===== Data listing
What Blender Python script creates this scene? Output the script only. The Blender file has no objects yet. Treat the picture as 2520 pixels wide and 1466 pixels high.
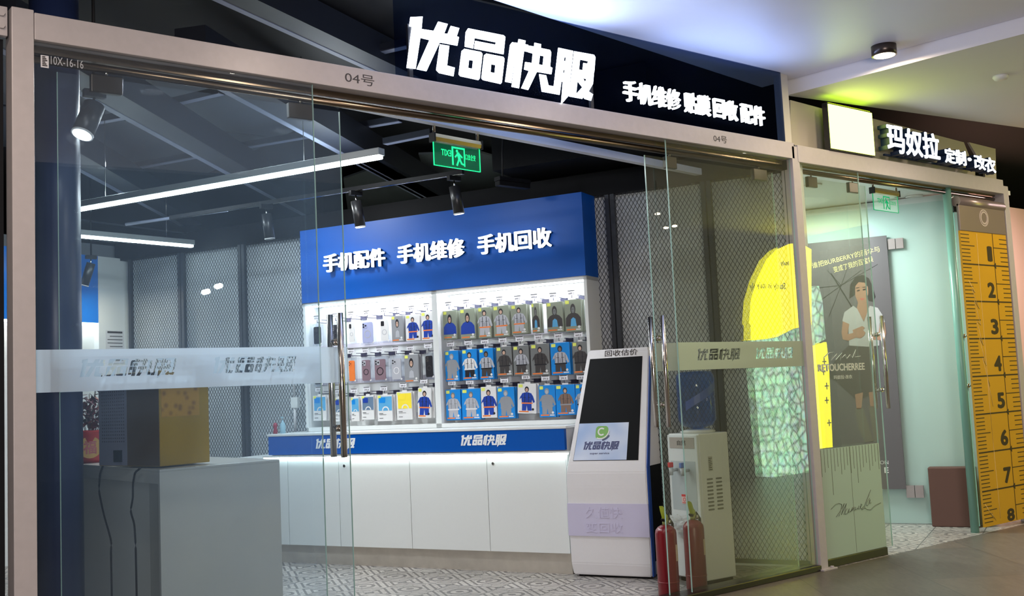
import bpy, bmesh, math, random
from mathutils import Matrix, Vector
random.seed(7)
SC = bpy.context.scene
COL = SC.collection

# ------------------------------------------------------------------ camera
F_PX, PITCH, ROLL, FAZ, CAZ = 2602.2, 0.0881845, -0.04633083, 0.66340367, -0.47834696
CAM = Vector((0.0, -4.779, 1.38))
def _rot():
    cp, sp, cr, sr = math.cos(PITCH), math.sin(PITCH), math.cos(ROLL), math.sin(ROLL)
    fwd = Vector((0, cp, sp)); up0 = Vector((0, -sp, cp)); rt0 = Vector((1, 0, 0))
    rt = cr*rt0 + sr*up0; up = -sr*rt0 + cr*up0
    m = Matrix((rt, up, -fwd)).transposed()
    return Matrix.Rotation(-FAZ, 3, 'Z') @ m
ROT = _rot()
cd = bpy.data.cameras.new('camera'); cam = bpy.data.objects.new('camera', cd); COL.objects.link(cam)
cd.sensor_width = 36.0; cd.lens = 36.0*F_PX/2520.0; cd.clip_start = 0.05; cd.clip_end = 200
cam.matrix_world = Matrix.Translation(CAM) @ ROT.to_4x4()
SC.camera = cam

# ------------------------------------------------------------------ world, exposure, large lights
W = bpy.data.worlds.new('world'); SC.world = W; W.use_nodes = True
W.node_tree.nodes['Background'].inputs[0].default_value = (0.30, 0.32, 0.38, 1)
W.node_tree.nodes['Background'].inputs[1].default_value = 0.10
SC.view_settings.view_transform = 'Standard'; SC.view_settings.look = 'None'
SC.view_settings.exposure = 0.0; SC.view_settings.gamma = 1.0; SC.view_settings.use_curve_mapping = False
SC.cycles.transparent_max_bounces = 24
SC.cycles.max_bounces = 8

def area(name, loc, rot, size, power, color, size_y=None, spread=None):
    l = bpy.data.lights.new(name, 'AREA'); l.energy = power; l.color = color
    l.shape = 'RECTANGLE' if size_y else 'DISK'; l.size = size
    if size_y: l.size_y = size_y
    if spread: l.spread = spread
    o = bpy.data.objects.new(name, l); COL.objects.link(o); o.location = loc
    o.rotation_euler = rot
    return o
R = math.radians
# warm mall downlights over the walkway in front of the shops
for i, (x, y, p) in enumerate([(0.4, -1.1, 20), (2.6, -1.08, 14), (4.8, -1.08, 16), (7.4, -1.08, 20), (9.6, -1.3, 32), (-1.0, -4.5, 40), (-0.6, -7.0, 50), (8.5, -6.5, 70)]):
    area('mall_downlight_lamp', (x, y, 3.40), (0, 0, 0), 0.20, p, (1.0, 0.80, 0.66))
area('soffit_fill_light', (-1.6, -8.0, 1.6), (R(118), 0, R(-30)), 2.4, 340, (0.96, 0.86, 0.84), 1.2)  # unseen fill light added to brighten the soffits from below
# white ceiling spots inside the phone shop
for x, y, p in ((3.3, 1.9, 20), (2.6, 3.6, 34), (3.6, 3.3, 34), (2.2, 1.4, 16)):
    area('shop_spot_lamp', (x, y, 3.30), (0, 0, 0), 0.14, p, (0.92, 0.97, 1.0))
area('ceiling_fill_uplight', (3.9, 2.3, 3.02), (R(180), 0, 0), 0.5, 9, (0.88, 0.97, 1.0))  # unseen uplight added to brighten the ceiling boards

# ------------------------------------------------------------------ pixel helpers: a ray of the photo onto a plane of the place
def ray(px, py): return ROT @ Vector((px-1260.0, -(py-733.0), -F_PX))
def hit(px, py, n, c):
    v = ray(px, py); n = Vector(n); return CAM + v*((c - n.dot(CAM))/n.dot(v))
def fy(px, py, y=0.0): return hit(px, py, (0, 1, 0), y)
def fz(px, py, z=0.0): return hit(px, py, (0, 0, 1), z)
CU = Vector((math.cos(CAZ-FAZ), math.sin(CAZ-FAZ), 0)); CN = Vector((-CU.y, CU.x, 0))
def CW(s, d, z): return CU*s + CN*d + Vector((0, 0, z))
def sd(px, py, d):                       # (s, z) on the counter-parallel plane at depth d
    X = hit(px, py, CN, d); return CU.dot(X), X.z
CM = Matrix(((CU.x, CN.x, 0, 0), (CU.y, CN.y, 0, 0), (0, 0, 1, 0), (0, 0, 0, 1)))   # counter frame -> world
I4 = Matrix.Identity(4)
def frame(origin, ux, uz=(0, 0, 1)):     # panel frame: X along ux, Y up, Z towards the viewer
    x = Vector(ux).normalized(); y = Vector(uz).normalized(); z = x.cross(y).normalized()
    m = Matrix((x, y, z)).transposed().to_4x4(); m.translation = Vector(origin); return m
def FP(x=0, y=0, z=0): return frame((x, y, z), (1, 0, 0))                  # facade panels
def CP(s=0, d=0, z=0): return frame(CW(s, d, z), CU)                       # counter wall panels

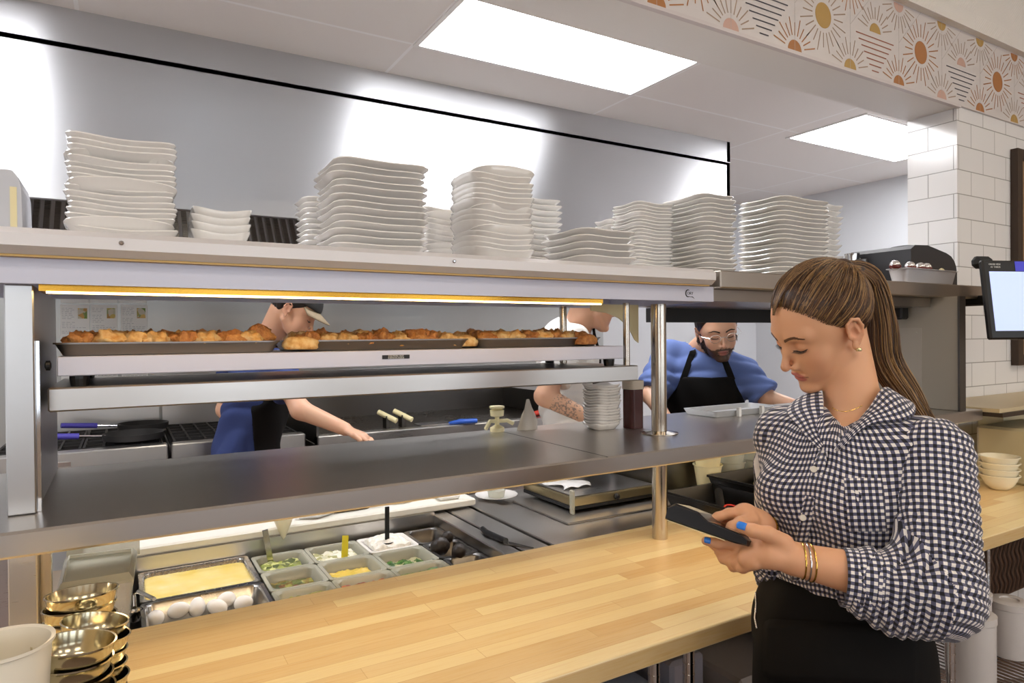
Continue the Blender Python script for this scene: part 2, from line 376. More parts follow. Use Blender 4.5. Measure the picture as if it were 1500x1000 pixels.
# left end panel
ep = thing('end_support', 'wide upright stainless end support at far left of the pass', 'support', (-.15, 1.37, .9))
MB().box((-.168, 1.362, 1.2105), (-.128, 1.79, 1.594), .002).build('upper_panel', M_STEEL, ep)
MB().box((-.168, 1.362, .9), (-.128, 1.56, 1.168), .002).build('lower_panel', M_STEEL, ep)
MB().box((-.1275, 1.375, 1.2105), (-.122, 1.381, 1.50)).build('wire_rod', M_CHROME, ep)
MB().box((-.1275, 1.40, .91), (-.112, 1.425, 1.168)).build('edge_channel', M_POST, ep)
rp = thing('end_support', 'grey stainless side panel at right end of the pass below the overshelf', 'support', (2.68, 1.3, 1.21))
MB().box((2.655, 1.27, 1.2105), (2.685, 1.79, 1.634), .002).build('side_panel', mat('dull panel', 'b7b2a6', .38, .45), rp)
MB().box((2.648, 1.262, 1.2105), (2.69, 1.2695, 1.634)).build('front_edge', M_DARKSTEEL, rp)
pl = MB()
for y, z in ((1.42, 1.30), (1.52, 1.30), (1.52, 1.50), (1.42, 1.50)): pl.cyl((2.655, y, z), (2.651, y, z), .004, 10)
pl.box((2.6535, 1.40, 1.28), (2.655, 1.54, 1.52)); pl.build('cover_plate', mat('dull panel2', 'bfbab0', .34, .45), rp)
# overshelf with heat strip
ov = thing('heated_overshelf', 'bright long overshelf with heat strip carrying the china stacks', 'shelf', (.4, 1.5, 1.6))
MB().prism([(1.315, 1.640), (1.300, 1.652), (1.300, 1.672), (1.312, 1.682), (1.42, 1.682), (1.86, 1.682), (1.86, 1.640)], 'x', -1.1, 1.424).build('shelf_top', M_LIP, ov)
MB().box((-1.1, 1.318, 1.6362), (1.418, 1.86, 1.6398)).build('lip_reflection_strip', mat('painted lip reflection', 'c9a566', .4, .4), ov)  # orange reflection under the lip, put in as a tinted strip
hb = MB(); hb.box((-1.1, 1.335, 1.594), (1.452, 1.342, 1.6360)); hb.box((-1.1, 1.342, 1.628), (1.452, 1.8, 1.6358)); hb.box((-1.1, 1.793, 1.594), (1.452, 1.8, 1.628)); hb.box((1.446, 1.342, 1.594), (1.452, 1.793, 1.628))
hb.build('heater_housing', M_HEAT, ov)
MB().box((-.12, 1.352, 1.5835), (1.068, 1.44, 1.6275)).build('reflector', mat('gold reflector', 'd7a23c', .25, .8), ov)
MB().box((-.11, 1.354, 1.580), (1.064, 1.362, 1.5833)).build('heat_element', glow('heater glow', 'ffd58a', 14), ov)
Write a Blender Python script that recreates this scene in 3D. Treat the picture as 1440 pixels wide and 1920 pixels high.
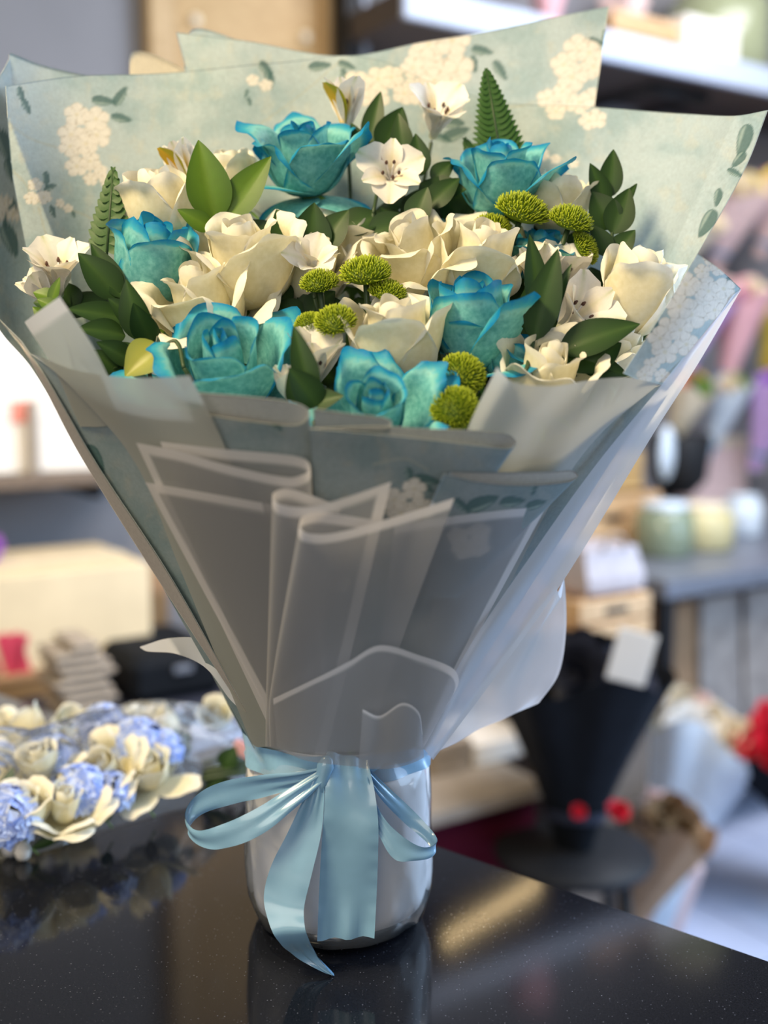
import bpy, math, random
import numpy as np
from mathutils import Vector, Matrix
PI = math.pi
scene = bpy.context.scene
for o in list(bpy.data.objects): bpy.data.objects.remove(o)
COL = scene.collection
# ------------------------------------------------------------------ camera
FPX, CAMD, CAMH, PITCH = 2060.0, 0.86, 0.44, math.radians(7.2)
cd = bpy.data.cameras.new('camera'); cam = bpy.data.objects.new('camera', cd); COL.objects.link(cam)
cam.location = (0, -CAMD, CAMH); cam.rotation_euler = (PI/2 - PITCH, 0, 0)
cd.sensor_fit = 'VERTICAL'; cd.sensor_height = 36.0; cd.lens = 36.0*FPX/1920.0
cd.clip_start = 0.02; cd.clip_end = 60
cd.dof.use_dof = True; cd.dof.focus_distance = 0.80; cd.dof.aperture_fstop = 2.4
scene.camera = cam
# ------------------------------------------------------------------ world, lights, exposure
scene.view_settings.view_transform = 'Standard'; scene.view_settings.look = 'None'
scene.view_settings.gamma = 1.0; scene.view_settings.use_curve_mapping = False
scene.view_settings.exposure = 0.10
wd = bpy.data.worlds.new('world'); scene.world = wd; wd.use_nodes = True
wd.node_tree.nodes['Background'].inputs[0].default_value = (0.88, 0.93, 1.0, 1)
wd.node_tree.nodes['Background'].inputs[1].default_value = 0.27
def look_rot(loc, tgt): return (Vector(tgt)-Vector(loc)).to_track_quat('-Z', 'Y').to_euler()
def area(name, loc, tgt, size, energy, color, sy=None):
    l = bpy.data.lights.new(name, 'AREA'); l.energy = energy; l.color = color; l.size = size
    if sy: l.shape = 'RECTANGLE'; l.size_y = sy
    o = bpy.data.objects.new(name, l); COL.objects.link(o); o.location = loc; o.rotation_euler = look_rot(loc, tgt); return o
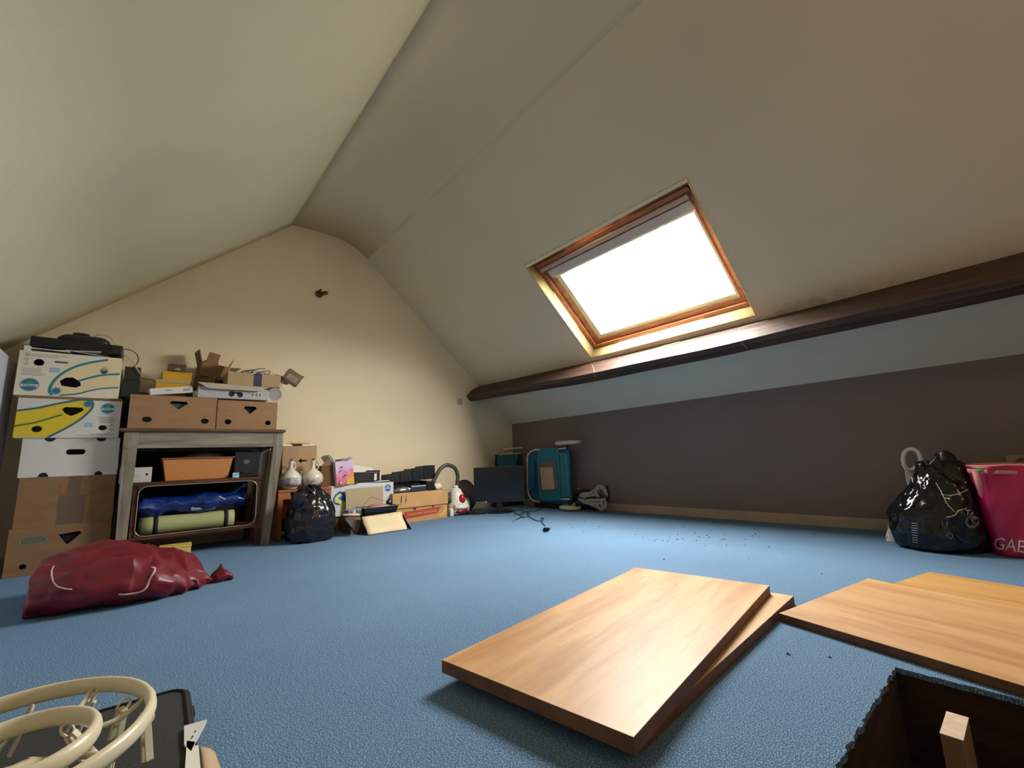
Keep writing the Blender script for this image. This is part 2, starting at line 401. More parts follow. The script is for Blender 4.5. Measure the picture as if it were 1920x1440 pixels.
==========
To be done:
From the first line of the material down to the line containing "COL = SC.collection", inclusive, return each line exactly, skipping any picture.

Answer to the exercise:
What Blender Python script creates this scene? Output the script only. The Blender file has no objects yet. Treat the picture as 2520 pixels wide and 1466 pixels high.
import bpy, bmesh, math, random
from mathutils import Matrix, Vector
random.seed(7)
SC = bpy.context.scene
COL = SC.collection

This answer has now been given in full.